*To be done*
Return each line of the listing below, unchanged, and omit the images.

*Given material*
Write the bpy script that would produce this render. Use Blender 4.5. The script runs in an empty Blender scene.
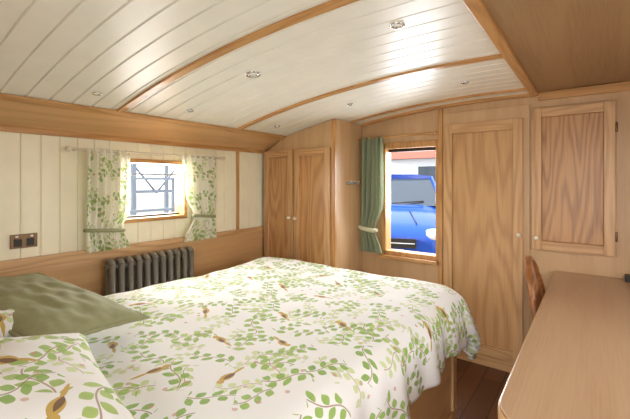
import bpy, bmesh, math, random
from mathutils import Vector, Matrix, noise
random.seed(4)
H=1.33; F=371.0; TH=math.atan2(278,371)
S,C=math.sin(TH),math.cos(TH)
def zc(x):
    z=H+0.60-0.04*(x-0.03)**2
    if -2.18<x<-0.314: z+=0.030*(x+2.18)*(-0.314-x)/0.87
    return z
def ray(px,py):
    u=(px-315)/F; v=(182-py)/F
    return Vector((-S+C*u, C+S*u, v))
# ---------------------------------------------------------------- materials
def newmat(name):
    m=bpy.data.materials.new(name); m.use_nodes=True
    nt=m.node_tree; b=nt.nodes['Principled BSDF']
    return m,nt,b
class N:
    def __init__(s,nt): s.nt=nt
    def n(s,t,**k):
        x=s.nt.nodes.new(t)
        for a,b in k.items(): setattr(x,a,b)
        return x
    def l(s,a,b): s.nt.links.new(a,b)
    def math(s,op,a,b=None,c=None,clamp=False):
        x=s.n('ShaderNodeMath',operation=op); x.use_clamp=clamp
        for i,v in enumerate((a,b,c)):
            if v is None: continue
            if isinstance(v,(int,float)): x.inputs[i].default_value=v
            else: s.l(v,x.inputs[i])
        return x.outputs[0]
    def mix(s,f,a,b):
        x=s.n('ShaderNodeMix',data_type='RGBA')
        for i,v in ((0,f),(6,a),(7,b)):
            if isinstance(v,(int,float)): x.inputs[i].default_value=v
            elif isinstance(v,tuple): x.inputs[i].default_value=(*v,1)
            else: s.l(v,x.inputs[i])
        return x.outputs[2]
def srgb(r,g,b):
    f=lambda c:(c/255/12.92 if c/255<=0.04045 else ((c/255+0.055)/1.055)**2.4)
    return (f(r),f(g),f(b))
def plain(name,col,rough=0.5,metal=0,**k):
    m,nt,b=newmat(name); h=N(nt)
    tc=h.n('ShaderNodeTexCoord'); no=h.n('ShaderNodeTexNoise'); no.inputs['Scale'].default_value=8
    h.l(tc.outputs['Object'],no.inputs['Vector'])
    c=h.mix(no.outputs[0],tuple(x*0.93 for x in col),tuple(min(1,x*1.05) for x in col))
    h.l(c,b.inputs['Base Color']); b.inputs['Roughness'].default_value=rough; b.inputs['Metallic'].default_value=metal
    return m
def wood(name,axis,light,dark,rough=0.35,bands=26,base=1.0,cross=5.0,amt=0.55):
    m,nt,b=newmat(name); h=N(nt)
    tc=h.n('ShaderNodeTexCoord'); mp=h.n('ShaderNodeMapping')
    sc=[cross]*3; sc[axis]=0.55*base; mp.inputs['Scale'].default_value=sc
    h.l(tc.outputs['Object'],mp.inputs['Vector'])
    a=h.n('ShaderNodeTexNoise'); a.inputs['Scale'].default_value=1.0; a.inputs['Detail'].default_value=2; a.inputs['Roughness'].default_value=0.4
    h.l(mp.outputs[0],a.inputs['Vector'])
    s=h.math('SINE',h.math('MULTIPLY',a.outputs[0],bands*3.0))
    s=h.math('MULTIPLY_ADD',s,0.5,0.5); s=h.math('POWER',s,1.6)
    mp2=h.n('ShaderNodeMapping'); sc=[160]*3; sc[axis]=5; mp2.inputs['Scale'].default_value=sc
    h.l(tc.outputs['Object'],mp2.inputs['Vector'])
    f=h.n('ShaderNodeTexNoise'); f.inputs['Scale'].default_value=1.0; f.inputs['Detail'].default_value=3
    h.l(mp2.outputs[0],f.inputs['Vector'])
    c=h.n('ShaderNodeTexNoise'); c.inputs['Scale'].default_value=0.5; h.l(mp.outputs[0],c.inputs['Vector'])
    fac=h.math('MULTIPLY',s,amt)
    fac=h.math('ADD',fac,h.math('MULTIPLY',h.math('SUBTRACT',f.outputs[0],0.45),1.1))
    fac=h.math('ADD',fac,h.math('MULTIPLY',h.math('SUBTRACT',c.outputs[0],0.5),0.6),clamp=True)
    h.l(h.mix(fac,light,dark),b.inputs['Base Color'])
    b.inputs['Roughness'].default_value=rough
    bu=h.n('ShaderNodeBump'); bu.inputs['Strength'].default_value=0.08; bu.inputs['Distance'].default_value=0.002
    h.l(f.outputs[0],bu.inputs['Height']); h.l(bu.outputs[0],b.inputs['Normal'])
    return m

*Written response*
Write the bpy script that would produce this render. Use Blender 4.5. The script runs in an empty Blender scene.
import bpy, bmesh, math, random
from mathutils import Vector, Matrix, noise
random.seed(4)
H=1.33; F=371.0; TH=math.atan2(278,371)
S,C=math.sin(TH),math.cos(TH)
def zc(x):
    z=H+0.60-0.04*(x-0.03)**2
    if -2.18<x<-0.314: z+=0.030*(x+2.18)*(-0.314-x)/0.87
    return z
def ray(px,py):
    u=(px-315)/F; v=(182-py)/F
    return Vector((-S+C*u, C+S*u, v))
# ---------------------------------------------------------------- materials
def newmat(name):
    m=bpy.data.materials.new(name); m.use_nodes=True
    nt=m.node_tree; b=nt.nodes['Principled BSDF']
    return m,nt,b
class N:
    def __init__(s,nt): s.nt=nt
    def n(s,t,**k):
        x=s.nt.nodes.new(t)
        for a,b in k.items(): setattr(x,a,b)
        return x
    def l(s,a,b): s.nt.links.new(a,b)
    def math(s,op,a,b=None,c=None,clamp=False):
        x=s.n('ShaderNodeMath',operation=op); x.use_clamp=clamp
        for i,v in enumerate((a,b,c)):
            if v is None: continue
            if isinstance(v,(int,float)): x.inputs[i].default_value=v
            else: s.l(v,x.inputs[i])
        return x.outputs[0]
    def mix(s,f,a,b):
        x=s.n('ShaderNodeMix',data_type='RGBA')
        for i,v in ((0,f),(6,a),(7,b)):
            if isinstance(v,(int,float)): x.inputs[i].default_value=v
            elif isinstance(v,tuple): x.inputs[i].default_value=(*v,1)
            else: s.l(v,x.inputs[i])
        return x.outputs[2]
def srgb(r,g,b):
    f=lambda c:(c/255/12.92 if c/255<=0.04045 else ((c/255+0.055)/1.055)**2.4)
    return (f(r),f(g),f(b))
def plain(name,col,rough=0.5,metal=0,**k):
    m,nt,b=newmat(name); h=N(nt)
    tc=h.n('ShaderNodeTexCoord'); no=h.n('ShaderNodeTexNoise'); no.inputs['Scale'].default_value=8
    h.l(tc.outputs['Object'],no.inputs['Vector'])
    c=h.mix(no.outputs[0],tuple(x*0.93 for x in col),tuple(min(1,x*1.05) for x in col))
    h.l(c,b.inputs['Base Color']); b.inputs['Roughness'].default_value=rough; b.inputs['Metallic'].default_value=metal
    return m
def wood(name,axis,light,dark,rough=0.35,bands=26,base=1.0,cross=5.0,amt=0.55):
    m,nt,b=newmat(name); h=N(nt)
    tc=h.n('ShaderNodeTexCoord'); mp=h.n('ShaderNodeMapping')
    sc=[cross]*3; sc[axis]=0.55*base; mp.inputs['Scale'].default_value=sc
    h.l(tc.outputs['Object'],mp.inputs['Vector'])
    a=h.n('ShaderNodeTexNoise'); a.inputs['Scale'].default_value=1.0; a.inputs['Detail'].default_value=2; a.inputs['Roughness'].default_value=0.4
    h.l(mp.outputs[0],a.inputs['Vector'])
    s=h.math('SINE',h.math('MULTIPLY',a.outputs[0],bands*3.0))
    s=h.math('MULTIPLY_ADD',s,0.5,0.5); s=h.math('POWER',s,1.6)
    mp2=h.n('ShaderNodeMapping'); sc=[160]*3; sc[axis]=5; mp2.inputs['Scale'].default_value=sc
    h.l(tc.outputs['Object'],mp2.inputs['Vector'])
    f=h.n('ShaderNodeTexNoise'); f.inputs['Scale'].default_value=1.0; f.inputs['Detail'].default_value=3
    h.l(mp2.outputs[0],f.inputs['Vector'])
    c=h.n('ShaderNodeTexNoise'); c.inputs['Scale'].default_value=0.5; h.l(mp.outputs[0],c.inputs['Vector'])
    fac=h.math('MULTIPLY',s,amt)
    fac=h.math('ADD',fac,h.math('MULTIPLY',h.math('SUBTRACT',f.outputs[0],0.45),1.1))
    fac=h.math('ADD',fac,h.math('MULTIPLY',h.math('SUBTRACT',c.outputs[0],0.5),0.6),clamp=True)
    h.l(h.mix(fac,light,dark),b.inputs['Base Color'])
    b.inputs['Roughness'].default_value=rough
    bu=h.n('ShaderNodeBump'); bu.inputs['Strength'].default_value=0.08; bu.inputs['Distance'].default_value=0.002
    h.l(f.outputs[0],bu.inputs['Height']); h.l(bu.outputs[0],b.inputs['Normal'])
    return m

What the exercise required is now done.